Predicting Autonomous Driving Behavior through Human Factor Considerations in Safety-Critical Events

Abstract

This paper investigates the ability of autonomous driving systems to predict outcomes by considering human factors like gender, age, and driving experience, particularly in the context of safety-critical events. The primary objective is to equip autonomous vehicles with the capacity to make plausible deductions, handle conflicting data, and adjust their responses in real-time during safety-critical situations. A foundational dataset, which encompasses various driving scenarios such as lane changes, merging, and navigating complex intersections, is employed to enable vehicles to exhibit appropriate behavior and make sound decisions in critical safety events.
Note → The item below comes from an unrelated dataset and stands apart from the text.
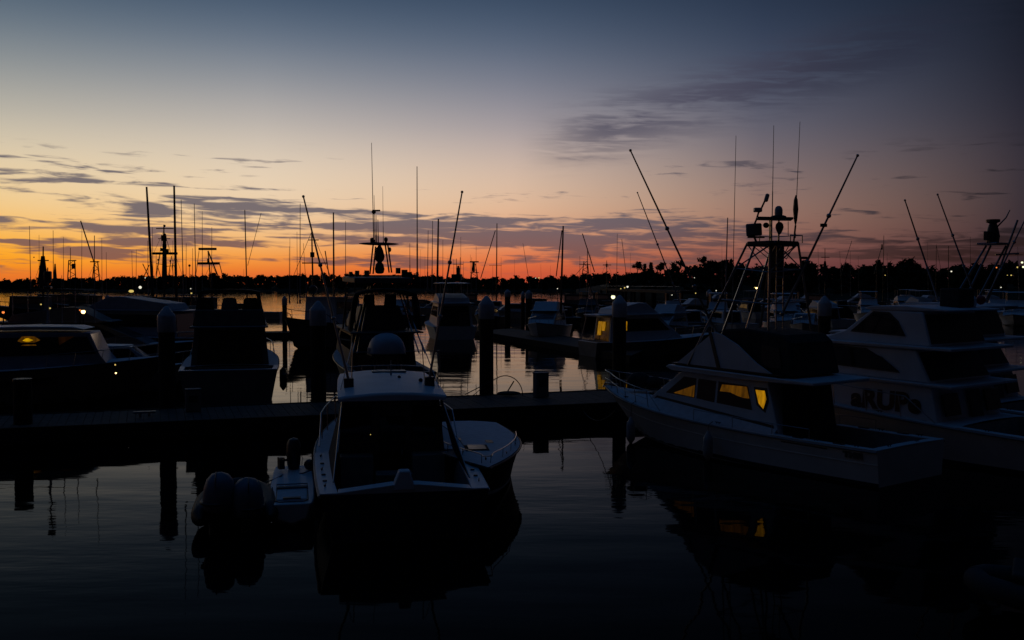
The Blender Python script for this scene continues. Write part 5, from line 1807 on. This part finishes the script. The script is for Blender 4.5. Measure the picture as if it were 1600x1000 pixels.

The deep learning model incorporates personalized cognitive agents for each driver, considering their distinct preferences, characteristics, and requirements. This personalized approach aims to enhance the safety and efficiency of autonomous driving, contributing to the ongoing development of intelligent transportation systems. The efforts made contribute to advancements in safety, efficiency, and overall performance within autonomous driving systems. To describe the causal relationship between external factors like weather conditions and human factors, and safety-critical driver behaviors, various data mining techniques can be applied. One commonly used method is regression analysis. Additionally, correlation analysis is employed to reveal relationships between different factors, helping to identify the strength and direction of their impact on safety-critical driver behavior.